Joseph’s family first established themselves in the Ayeyarwady Region after the First Anglo-Burmese War (1824-1826), one of the many Catholic Tamils from southern India to do so in that period. The community now stands at 50,000, a drop in Myanmar’s melting pot of 53.5 million.
Hussein, 63, manages the Surtee Sunni Jamae Mosque. Photo: Team Ceritalah

Further north of the church, Team Ceritalah met Hussein, a 63-year-old local man who manages the Surtee Sunni Jamae Mosque.

He said with pride that the Surti Muslim community, originally from Gujarat, has owned the mosque since 1846, when it was built by the British for its Muslim civil servants ferried across the Bay of Bengal.

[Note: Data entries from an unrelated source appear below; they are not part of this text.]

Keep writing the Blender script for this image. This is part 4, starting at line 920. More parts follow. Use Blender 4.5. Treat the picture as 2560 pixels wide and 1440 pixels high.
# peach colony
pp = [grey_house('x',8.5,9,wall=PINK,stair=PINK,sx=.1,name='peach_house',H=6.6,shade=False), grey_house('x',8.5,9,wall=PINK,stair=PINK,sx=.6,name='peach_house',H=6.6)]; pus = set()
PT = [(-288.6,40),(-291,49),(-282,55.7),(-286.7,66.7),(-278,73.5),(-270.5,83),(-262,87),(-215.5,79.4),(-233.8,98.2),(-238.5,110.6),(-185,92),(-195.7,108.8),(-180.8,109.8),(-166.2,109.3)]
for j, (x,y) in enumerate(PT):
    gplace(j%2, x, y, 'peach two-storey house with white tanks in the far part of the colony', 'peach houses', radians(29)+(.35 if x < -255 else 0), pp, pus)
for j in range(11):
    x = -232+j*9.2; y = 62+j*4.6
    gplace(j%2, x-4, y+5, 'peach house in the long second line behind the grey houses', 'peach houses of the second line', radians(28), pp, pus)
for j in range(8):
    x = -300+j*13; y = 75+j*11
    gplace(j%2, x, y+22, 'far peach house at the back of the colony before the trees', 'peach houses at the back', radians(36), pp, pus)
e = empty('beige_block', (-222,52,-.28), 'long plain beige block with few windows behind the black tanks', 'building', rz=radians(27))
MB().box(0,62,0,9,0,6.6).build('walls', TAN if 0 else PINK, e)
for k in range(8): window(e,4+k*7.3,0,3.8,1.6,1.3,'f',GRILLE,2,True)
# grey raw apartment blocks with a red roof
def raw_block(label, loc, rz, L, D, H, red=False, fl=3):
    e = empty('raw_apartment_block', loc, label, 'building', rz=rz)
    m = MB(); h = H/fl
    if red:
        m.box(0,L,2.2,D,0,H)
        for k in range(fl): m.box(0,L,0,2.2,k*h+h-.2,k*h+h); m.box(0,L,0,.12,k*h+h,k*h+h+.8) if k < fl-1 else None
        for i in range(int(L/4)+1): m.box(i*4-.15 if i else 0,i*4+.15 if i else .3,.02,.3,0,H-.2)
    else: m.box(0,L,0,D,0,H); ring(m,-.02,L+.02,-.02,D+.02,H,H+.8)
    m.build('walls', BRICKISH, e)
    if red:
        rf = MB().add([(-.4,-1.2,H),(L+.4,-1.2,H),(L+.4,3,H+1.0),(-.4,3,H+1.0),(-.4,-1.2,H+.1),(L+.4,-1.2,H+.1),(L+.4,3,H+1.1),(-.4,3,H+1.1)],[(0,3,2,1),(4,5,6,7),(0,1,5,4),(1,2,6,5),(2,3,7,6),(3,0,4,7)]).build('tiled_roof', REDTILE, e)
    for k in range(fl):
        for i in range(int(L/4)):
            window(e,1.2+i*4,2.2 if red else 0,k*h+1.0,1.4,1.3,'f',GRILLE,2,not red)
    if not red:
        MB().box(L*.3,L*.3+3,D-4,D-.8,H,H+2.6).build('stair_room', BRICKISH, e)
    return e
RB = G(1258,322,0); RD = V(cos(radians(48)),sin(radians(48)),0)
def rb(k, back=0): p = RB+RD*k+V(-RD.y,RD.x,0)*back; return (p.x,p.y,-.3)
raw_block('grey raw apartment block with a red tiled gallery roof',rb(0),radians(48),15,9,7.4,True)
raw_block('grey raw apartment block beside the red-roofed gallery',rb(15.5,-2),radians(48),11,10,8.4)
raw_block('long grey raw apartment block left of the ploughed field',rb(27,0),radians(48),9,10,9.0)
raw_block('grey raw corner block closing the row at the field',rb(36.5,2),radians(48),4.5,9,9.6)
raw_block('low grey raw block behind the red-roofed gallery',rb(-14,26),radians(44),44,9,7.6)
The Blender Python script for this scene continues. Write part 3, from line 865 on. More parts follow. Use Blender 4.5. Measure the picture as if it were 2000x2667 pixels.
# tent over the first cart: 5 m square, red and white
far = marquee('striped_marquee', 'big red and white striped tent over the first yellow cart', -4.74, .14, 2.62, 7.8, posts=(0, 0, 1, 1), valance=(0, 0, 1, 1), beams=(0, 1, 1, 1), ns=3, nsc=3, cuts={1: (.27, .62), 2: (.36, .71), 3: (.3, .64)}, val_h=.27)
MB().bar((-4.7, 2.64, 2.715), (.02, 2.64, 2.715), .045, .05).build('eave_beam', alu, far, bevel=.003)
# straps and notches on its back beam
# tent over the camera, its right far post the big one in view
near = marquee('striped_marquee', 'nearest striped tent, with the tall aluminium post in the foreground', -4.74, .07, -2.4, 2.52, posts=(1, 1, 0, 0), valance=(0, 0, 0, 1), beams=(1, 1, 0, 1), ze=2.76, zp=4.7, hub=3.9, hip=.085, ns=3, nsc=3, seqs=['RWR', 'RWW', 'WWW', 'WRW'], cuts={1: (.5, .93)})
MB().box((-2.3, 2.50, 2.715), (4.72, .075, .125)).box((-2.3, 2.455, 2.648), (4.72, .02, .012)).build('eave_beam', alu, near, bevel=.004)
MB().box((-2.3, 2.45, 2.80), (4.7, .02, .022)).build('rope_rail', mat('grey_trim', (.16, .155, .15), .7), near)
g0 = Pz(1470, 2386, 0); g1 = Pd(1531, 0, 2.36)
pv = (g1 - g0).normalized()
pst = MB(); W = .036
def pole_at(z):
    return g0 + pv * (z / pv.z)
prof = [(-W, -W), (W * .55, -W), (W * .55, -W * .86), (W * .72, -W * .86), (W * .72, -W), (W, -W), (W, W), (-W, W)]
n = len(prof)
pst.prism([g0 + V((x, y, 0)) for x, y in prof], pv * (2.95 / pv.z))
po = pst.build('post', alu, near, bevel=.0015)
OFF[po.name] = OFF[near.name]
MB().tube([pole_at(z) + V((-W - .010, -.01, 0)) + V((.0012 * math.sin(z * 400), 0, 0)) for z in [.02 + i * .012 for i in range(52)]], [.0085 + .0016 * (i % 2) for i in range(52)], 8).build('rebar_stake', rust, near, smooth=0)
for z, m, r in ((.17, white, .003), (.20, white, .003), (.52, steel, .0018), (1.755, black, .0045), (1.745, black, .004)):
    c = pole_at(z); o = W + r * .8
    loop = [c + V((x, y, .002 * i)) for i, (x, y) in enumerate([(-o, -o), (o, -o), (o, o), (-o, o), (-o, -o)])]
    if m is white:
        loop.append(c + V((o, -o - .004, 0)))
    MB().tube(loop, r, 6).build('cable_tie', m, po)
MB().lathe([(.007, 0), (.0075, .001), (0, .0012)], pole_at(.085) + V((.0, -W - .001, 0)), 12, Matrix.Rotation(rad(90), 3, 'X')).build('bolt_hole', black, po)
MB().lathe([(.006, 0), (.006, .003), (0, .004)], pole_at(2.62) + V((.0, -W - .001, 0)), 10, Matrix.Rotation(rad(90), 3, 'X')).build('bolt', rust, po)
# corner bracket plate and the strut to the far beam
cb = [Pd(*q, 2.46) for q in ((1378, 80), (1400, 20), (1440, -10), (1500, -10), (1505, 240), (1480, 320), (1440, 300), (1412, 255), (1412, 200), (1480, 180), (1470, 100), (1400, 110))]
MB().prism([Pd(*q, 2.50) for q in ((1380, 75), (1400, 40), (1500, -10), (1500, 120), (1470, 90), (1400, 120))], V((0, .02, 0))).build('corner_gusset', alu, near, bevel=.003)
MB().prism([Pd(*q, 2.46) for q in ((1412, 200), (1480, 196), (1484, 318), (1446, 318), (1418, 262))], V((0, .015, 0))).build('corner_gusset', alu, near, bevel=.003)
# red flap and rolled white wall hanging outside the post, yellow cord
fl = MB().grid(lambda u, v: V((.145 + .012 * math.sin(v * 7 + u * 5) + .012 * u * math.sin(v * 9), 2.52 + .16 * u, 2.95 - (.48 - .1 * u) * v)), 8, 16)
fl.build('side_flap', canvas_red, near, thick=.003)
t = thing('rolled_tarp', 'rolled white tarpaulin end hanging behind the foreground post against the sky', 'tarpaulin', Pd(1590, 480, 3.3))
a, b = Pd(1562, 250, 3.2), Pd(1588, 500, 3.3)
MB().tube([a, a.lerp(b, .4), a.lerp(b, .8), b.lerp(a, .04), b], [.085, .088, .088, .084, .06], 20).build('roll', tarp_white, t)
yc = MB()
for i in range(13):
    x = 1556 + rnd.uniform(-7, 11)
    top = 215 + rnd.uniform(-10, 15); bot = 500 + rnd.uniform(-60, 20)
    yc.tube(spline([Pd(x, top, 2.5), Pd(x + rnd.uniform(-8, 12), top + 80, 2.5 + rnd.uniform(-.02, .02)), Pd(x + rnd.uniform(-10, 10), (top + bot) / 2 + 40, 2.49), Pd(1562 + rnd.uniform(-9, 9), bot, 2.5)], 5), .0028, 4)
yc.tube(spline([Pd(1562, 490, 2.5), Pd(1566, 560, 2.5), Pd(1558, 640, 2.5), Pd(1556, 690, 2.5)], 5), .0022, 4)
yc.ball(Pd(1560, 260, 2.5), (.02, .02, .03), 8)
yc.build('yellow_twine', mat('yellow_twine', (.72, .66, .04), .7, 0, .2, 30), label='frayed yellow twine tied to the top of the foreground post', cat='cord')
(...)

His own grandfather came from what is now Pakistan – this gives him a sense of attachment to the mosque, seeing it as linked to his family’s story.
The iconic Kyaikthanlan Pagoda. Photo: Team Ceritalah

There’s so much more to the city than just the iconic Kyaikthanlan Pagoda – which reportedly inspired Rudyard Kipling’s Mandalay poem – but virtually no promotion of its rich history.

The First Baptist Church had around 50 young members just two years ago but has since lost most of them to greener pastures in Yangon, Singapore, Australia, Thailand, or the United States. Only about 15 remain.

Still – and perhaps ironically given their migrant backgrounds – Hussein and Joseph are anchored to the city.

“I want to stay here and take care of the church,” Joseph said, standing sentinel-like at its warm green, open doors.

“People come here to find God and look at this old building. They should know its history. I want to take care of it and tell people about its story and culture.”